#### [GOAL OF THE EXERCISE]
Print all of the data exactly.

>> Start DATA LINES

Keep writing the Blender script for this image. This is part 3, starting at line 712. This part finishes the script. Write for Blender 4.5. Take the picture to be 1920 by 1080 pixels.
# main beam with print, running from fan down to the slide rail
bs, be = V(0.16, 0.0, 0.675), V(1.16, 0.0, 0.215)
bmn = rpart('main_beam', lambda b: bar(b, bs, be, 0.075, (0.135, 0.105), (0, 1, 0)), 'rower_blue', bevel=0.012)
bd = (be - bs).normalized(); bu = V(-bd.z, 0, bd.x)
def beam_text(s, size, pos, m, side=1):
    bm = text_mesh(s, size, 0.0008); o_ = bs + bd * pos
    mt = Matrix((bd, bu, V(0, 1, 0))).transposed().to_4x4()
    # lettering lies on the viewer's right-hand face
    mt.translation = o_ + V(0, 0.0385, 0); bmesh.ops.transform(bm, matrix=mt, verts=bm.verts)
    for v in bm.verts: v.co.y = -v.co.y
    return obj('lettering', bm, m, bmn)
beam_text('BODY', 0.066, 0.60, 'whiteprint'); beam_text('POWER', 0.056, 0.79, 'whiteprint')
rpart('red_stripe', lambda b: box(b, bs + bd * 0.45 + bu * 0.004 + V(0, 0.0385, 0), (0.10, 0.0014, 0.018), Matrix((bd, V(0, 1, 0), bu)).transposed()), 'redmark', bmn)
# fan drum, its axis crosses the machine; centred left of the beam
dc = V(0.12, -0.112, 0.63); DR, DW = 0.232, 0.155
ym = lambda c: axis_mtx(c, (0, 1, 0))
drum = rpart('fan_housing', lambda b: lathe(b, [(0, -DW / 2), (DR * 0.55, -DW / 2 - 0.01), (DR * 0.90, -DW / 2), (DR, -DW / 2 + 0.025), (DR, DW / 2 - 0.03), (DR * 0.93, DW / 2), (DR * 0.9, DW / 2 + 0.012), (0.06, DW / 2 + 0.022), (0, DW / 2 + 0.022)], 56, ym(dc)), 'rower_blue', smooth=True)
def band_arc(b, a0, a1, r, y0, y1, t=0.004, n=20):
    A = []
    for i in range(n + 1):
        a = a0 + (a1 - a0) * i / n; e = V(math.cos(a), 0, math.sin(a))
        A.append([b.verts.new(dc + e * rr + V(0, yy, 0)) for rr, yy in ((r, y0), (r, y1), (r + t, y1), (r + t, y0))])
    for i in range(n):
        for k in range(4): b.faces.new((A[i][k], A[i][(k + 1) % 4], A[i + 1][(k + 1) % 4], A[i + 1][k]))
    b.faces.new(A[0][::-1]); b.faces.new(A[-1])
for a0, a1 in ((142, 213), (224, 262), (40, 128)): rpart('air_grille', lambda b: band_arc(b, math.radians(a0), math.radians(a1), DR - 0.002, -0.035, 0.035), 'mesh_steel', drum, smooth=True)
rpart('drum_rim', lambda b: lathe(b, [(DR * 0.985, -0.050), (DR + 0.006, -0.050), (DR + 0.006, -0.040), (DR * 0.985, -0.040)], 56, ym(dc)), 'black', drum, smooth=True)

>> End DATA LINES

#### [FINISHED ANSWER]
Keep writing the Blender script for this image. This is part 3, starting at line 712. This part finishes the script. Write for Blender 4.5. Take the picture to be 1920 by 1080 pixels.
# main beam with print, running from fan down to the slide rail
bs, be = V(0.16, 0.0, 0.675), V(1.16, 0.0, 0.215)
bmn = rpart('main_beam', lambda b: bar(b, bs, be, 0.075, (0.135, 0.105), (0, 1, 0)), 'rower_blue', bevel=0.012)
bd = (be - bs).normalized(); bu = V(-bd.z, 0, bd.x)
def beam_text(s, size, pos, m, side=1):
    bm = text_mesh(s, size, 0.0008); o_ = bs + bd * pos
    mt = Matrix((bd, bu, V(0, 1, 0))).transposed().to_4x4()
    # lettering lies on the viewer's right-hand face
    mt.translation = o_ + V(0, 0.0385, 0); bmesh.ops.transform(bm, matrix=mt, verts=bm.verts)
    for v in bm.verts: v.co.y = -v.co.y
    return obj('lettering', bm, m, bmn)
beam_text('BODY', 0.066, 0.60, 'whiteprint'); beam_text('POWER', 0.056, 0.79, 'whiteprint')
rpart('red_stripe', lambda b: box(b, bs + bd * 0.45 + bu * 0.004 + V(0, 0.0385, 0), (0.10, 0.0014, 0.018), Matrix((bd, V(0, 1, 0), bu)).transposed()), 'redmark', bmn)
# fan drum, its axis crosses the machine; centred left of the beam
dc = V(0.12, -0.112, 0.63); DR, DW = 0.232, 0.155
ym = lambda c: axis_mtx(c, (0, 1, 0))
drum = rpart('fan_housing', lambda b: lathe(b, [(0, -DW / 2), (DR * 0.55, -DW / 2 - 0.01), (DR * 0.90, -DW / 2), (DR, -DW / 2 + 0.025), (DR, DW / 2 - 0.03), (DR * 0.93, DW / 2), (DR * 0.9, DW / 2 + 0.012), (0.06, DW / 2 + 0.022), (0, DW / 2 + 0.022)], 56, ym(dc)), 'rower_blue', smooth=True)
def band_arc(b, a0, a1, r, y0, y1, t=0.004, n=20):
    A = []
    for i in range(n + 1):
        a = a0 + (a1 - a0) * i / n; e = V(math.cos(a), 0, math.sin(a))
        A.append([b.verts.new(dc + e * rr + V(0, yy, 0)) for rr, yy in ((r, y0), (r, y1), (r + t, y1), (r + t, y0))])
    for i in range(n):
        for k in range(4): b.faces.new((A[i][k], A[i][(k + 1) % 4], A[i + 1][(k + 1) % 4], A[i + 1][k]))
    b.faces.new(A[0][::-1]); b.faces.new(A[-1])
for a0, a1 in ((142, 213), (224, 262), (40, 128)): rpart('air_grille', lambda b: band_arc(b, math.radians(a0), math.radians(a1), DR - 0.002, -0.035, 0.035), 'mesh_steel', drum, smooth=True)
rpart('drum_rim', lambda b: lathe(b, [(DR * 0.985, -0.050), (DR + 0.006, -0.050), (DR + 0.006, -0.040), (DR * 0.985, -0.040)], 56, ym(dc)), 'black', drum, smooth=True)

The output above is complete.